中勘助著『銀の匙』を中高6年間テキストにした、灘校の伝説国語教師・橋本武先生の『奇跡の教室』を読みました。
現在の灘校は最初から決して現在の様な状況ではなかったそうで、昭和43年の『銀の匙』の子供たちが東大合格者数日本一になって以来、開成・筑波附属駒場に首位を明け渡しても、『銀の匙』組の49年・55年卒業は、日本一だったそうです。受験に関係のない授業がたくさんだったというのにです。
橋本武先生の教え子たちには、現在も各界で活躍中の方が大勢おられます。その一人、東大29代総長・濱田純一氏は、「橋本先生の授業は素晴らしい授業でした。知識というものを理屈だけでなく、美的感覚や感動までも伝えられるようなやり方でした。」と、仰っています。
「私が『銀の匙』に中学の3年かけてみようと思った理由の一つに、戦後忘れられようとしている“日本の年中行事や、四季よりも細かく季節の移ろいを感じられる二十四節気を伝える教材として、この小説は非常に優れている"と感じたことがあります。」
あえて捨てる
あえて徹する
あえて遠回りする
昭和25年にスタートした“奇跡の教室”は、白寿を過ぎた今現在も、『銀の匙』の新しいテキスト作りに熱中されています。
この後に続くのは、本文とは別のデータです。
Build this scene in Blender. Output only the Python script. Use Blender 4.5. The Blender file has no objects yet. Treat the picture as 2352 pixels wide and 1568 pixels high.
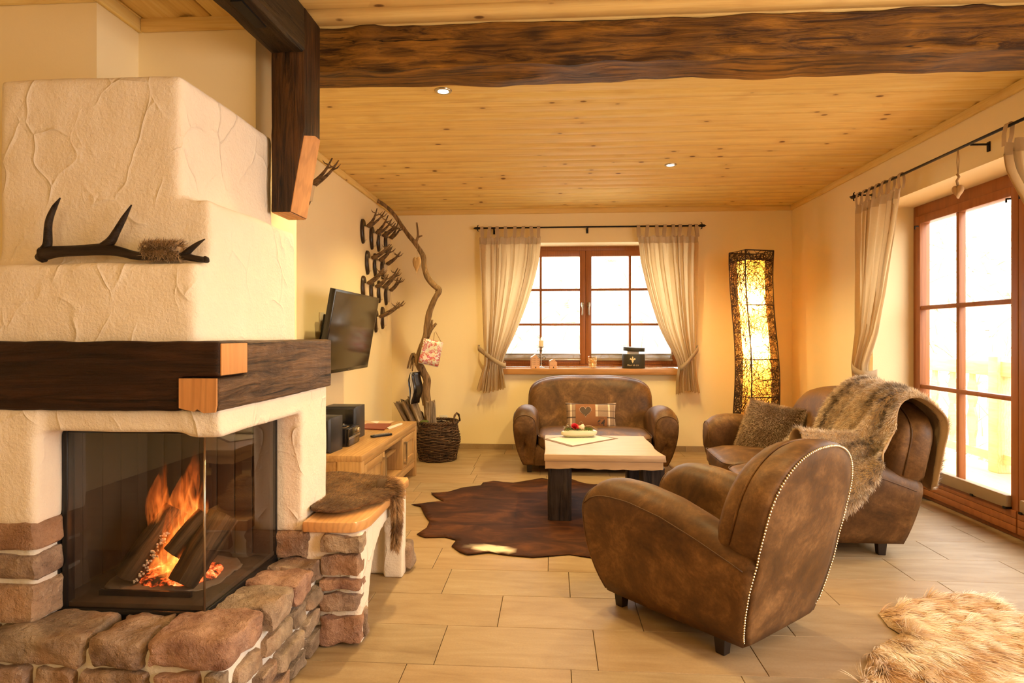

「一緒に『銀の匙』を読んだ生徒がねぇ、還暦過ぎても、みんな前を向いて歩いている。それが何より嬉しい。ほんとうに結果が出て良かった。」
大学受験の成果などは、橋本武先生の求めた「結果」ではなかったのです。
我書棚には、溯芳さんの推薦で揃えた『中勘助全集』があります。